4. Desa Ende, Rembitan, Lombok Tengah
Desa Ende yang masih satu wilayah dengan Desa Sade bisa jadi alternatif pilihan buat kamu. Desa Ende letaknya lebih dekat dengan Kota Mataram, hanya sekitar 15 menit. Kamu bisa mampir kesini sebelum mengunjungi Pantai Kuta Lombok yang berjarak sekitar 30 menit dari desa ini. Dibandingkan dengan Desa Sade, Desa Ende lebih sunyi dan rindang karena masih banyak pepohonan. Desa Ende terdiri dari sekitar 30 rumah penduduk yang dibangun secara tradisional. Seperti di Desa Sade, penduduk setempat menggunakan kotoran kerbau sebagai campuran tanah liat untuk lantai rumah mereka. Penduduk setempat cukup ramah dan kamu bahkan diperbolehkan melihat-lihat ke dalam rumah penduduk jika ingin tau gimana rasanya tinggal dalam rumah khas Suku Sasak. Teras rumah adat Suku Sasak dibuat sangat rendah, jadi kamu harus menunduk sebelum masuk ke dalam rumah. Atap teras rumah yang rendah ini rupanya mengandung suatu filosofi. Yaitu orang yang akan bertamu hendaknya menunduk sebagai tanda bahwa kita menghormati si empunya rumah.

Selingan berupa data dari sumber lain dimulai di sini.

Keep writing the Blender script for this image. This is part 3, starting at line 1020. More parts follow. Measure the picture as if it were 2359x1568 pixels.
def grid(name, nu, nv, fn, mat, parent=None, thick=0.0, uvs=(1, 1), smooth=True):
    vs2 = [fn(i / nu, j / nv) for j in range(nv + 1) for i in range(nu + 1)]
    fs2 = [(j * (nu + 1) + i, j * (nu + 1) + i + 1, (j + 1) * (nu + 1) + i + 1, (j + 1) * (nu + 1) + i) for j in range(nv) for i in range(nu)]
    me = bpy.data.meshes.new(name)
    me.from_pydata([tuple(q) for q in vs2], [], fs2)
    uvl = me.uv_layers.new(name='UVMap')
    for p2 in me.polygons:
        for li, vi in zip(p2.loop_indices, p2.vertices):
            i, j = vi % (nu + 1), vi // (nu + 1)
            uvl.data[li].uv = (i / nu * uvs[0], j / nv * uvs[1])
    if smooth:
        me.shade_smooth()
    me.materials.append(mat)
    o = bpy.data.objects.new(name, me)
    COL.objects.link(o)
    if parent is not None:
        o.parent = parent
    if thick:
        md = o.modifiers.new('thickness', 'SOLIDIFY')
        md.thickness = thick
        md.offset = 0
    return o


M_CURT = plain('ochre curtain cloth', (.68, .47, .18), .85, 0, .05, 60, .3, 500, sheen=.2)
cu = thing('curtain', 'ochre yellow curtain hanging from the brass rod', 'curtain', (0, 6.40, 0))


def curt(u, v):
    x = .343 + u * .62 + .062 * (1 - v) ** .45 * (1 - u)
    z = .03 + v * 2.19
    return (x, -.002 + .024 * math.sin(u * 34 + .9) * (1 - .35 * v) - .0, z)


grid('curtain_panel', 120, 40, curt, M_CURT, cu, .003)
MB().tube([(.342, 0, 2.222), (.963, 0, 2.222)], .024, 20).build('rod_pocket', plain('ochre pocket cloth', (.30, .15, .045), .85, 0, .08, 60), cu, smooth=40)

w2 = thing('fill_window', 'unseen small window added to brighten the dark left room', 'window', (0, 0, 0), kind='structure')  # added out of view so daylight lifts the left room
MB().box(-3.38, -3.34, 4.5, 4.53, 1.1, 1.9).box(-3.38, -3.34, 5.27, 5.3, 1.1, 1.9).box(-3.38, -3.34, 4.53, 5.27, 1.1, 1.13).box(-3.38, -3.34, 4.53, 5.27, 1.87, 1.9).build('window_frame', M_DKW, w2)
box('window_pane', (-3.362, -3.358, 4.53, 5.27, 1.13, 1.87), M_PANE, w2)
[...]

Sebuah artshop sederhana juga bisa kamu temukan disini. Artshop ini menjual beragam cinderamata seperti kain tenun, sendok dari tanduk kerbau dan miniatur rumah Suku Sasak. Hasil penjualan artshop akan dibagi rata ke seluruh penduduk desa sebagai penghasilan tambahan selain bertani. Filosofi hidup komunal semacam ini hanya bisa kamu ketahui di Desa Ende, dan kamu bisa tunjukkan supportmu pada mereka dengan membeli satu atau dua kerajinan tangan yang dijual disini.